The HDMI screen has a resolution of 1024 × 600 pixels, and connects to the main control board via a flat flex cable to the TTL port. The latter is rather fragile and uses a plastic locking retainer to hold the cable in place. There is also an LVDS connector for use with screens such as those found in laptops, but compatibility is not guaranteed. Once the screen is connected to the main control board, we have a fragile and short connection. The natural place to store the control board is on the back of the screen, but on the reverse of the board we have many exposed contacts in the circuit, especially the power input. For best and safe results, affix the control board to the screen using self-adhesive plastic standoffs, commonly used in computer cases. If not, then use non-conductive double-sided tape; just make sure there is clearance between the board and the back of the screen.


The breakout board has controls for the power, volume, and on-screen display menu. All of these are push-buttons that can be desoldered and replaced with larger arcade-style buttons or other inputs. All buttons are connected to a single ground pin on the breakout board, so the GPIO pins they’re connected to are pulled high and, when pressed, go low. This means we can easily hack the inputs with an Arduino or another 5 V-compatible microcontroller, so gesture controls and adapting the inputs for those with disabilities is easy.

Audio is handled via two speakers attached to the main control board via a four-pin JST connector. This is connected to an APA2068 stereo 2.6 W amplifier, enabling decent audio playback if used with an HDMI source. Looking at the pinout of the APA2068, we can see pins 9 and 11 used for the left speaker, and 14 and 16 used for the right, so we could bypass the connector if needed.


The main control board has lots of connections. An HDMI port supports audio input. VGA and composite ports offer a degree of flexibility for most users. There are also connectors for backlight and composite in, which can be used to breakout the connections and possibly provide an audio input for those using VGA.

Can I connect it to a Raspberry Pi?

The short answer is yes, but you‘ll need to edit your boot/config.txt file so that it detects and sets the correct resolution. Details are supplied in the box.

Screen Connected


This is a fragile, yet capable screen. Sure, the colour reproduction is a little cold, but we can change that in the menu. Sound is acceptable for general use, but for £47 we have a screen and audio that’ll connect directly to our Pi / laptop / DVD/Blu-ray player with minimal hassle. The ability to power from 5 V is handy for portable solutions (you may need a second screen when travelling for work) but this will mean no audio via this board.
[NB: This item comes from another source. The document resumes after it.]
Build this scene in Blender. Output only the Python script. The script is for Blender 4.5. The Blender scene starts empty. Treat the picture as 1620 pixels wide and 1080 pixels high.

The best use case for this screen is for a miniature arcade cabinet (using 12 V supply), as it means that we can use a Raspberry Pi or other computer with HDMI output without the need for a separate audio board. This is a fun board and it is ripe for hacking your next multimedia project!

Screen choice

There is obviously more than one type of screen. In this case, we had a screen with its own control board offering VGA/HDMI and composite inputs. But for around the same money, we can pick up screens from Adafruit. For example, Adafruit has a 5-inch 800 × 480 HDMI touchscreen suitable for use with the Raspberry Pi. It may not be the biggest screen, but for simple retro gaming and media consumption it works well. The caveat is that there is no audio support for the HDMI, so we need to use an external audio amplifier – or if using a Pi, route the audio to the 3.5 mm jack.

Units such as the one we looked at can also be found in various sizes and configurations. A quick glance of AliExpress shows a $9.99 10.1-inch version running at 1280 × 800 resolution via a RealTek RTD2660H HDMI driver chip (as used by Adafruit boards). The downside of this larger screen and resolution is that any LCD panel using the TTL connection will notice a loss of quality, so dropping the resolution to 1024 × 600 would be advisable for media applications.